さて、本件物品のような数種の物品から構成された新製品もしくは新規輸入品については、関税を賦課するまえにあらかじめ綿密な分析をする等して、はじめから全国的に統一した取り扱いをするということは望ましいことであるが、貨物の引き取りを急ぐ貿易業者の側からいつても、事務の迅速を要請される税関の立場からしても、すべての物品についてそれを行なうことはかえつて現実にそぐわない結果をもたらすことになることから、当事者の申立等のなかつた本件物品(外観からは合成樹脂の製品とみられてもやむを得ない)について神戸税関長が分析等をしなかつたことが特に非難されるべきことではなく、原告からの口頭による不服申立のあつた後の措置についていえば、税関長としてとるべき措置をとつているものというべく、したがつて前記二、(三)で認定したように、神戸税関長が本件物品を三九〇一号四に該当するとしたことが正当であつたことに加えて右の事情を考慮するならば神戸税関長の本件課税徴収処分は憲法第八四条さらには同法第一四条に違反するものとは認めがたい。

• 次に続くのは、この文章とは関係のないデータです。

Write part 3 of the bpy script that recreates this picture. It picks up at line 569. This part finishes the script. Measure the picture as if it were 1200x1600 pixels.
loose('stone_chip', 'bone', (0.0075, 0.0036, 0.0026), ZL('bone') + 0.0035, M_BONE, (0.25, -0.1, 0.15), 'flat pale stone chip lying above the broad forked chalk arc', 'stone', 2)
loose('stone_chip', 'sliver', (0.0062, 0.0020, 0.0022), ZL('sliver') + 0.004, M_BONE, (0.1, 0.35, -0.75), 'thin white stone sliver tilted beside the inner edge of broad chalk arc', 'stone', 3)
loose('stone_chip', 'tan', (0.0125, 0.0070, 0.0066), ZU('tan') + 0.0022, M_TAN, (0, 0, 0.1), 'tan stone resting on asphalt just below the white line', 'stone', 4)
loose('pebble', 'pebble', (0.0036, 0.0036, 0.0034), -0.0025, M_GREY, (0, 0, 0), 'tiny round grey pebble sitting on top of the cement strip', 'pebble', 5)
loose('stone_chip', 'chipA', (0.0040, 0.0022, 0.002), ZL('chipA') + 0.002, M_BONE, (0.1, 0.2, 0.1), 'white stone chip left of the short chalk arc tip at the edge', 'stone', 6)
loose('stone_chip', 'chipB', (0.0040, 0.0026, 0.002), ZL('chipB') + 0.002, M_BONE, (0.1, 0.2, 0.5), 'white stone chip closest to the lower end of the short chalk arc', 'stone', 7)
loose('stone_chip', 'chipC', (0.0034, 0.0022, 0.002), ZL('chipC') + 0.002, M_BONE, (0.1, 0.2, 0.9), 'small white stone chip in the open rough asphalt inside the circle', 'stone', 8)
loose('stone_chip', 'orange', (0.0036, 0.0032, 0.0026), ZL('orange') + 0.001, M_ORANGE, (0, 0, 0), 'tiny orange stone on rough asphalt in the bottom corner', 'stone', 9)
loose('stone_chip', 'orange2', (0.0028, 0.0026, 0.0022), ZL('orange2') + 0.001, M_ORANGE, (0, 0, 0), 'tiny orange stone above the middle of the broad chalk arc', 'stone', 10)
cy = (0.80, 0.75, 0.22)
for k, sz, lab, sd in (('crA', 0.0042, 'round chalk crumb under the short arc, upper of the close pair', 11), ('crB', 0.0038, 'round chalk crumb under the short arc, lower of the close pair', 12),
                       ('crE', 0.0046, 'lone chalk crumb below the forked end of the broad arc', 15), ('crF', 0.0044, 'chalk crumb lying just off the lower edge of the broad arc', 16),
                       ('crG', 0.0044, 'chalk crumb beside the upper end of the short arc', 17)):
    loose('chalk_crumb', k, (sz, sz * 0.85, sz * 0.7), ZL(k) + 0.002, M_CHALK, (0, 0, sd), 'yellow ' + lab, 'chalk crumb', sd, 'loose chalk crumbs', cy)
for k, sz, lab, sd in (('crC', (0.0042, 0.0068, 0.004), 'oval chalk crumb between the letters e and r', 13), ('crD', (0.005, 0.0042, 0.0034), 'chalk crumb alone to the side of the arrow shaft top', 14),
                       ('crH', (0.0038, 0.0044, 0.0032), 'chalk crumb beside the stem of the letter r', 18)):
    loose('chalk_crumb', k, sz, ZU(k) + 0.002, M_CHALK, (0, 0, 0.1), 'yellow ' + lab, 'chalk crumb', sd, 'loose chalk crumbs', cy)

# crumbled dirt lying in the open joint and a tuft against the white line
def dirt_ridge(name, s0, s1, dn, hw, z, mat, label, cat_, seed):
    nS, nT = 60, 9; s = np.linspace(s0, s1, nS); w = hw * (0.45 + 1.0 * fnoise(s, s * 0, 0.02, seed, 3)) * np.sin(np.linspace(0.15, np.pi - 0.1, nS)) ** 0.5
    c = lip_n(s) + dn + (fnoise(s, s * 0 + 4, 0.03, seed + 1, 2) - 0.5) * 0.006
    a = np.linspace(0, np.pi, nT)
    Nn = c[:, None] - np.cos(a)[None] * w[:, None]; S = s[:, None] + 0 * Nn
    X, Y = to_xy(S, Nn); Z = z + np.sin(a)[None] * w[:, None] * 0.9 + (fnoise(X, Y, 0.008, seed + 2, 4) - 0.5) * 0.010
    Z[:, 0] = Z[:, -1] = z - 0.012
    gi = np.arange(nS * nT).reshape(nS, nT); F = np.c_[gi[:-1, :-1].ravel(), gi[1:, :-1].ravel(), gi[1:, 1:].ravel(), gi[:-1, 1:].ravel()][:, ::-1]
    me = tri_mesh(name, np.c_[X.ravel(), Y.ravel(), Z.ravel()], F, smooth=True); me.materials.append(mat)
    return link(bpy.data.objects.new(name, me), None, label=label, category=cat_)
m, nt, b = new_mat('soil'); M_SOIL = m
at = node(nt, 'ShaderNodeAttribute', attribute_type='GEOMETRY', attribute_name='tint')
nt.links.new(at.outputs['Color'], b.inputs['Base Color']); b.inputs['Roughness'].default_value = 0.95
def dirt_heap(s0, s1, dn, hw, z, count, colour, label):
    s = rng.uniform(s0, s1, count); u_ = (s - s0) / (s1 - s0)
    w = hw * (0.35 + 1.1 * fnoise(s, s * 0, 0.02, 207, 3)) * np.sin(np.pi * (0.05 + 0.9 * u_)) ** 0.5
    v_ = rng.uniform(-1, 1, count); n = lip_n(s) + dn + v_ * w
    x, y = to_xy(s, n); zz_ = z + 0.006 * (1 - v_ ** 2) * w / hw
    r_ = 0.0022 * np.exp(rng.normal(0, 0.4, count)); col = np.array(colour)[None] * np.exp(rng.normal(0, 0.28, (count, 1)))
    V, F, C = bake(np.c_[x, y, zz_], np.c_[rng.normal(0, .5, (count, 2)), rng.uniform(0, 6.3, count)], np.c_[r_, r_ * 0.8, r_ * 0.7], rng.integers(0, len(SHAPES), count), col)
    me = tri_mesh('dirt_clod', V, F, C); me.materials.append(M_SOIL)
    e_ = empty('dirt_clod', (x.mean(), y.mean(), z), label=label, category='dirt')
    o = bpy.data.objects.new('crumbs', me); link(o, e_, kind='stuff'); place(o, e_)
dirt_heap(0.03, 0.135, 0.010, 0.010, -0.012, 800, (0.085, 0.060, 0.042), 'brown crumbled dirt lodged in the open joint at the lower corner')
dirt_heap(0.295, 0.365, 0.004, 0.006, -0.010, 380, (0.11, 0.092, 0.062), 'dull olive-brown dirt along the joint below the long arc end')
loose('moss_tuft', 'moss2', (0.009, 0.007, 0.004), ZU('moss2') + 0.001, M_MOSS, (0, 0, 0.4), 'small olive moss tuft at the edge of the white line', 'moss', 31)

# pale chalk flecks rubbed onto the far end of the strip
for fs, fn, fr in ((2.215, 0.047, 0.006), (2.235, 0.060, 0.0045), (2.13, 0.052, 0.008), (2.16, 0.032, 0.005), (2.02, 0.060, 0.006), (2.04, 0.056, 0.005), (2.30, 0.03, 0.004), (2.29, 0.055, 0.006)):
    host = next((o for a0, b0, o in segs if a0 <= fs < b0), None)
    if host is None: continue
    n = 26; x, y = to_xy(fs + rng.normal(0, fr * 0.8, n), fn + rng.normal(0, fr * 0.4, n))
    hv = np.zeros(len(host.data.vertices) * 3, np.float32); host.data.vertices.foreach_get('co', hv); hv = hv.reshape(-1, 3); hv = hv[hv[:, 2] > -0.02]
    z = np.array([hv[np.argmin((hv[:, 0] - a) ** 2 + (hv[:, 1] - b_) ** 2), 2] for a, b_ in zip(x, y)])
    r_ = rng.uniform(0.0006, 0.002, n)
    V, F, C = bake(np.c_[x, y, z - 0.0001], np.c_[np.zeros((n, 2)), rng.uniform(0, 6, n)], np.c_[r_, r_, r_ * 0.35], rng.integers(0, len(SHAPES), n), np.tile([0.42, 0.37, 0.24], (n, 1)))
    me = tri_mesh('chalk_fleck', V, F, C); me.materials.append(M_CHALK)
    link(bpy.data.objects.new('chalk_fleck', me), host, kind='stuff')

四、以上いずれの点からみても、神戸税関長のなした本件課税徴収処分は、重大かつ明白な瑕疵があつて無効であるものということはできず、被告国が本件課税徴収処分により、原告からその主張する税金額を法律上の原因なくして不当に利得したと認めることはできないので、原告の本訴請求は理由がないものと認め、これを棄却することとし、訴訟費用の負担について、民事訴訟法第八九条を適用して主文のとおり判決する。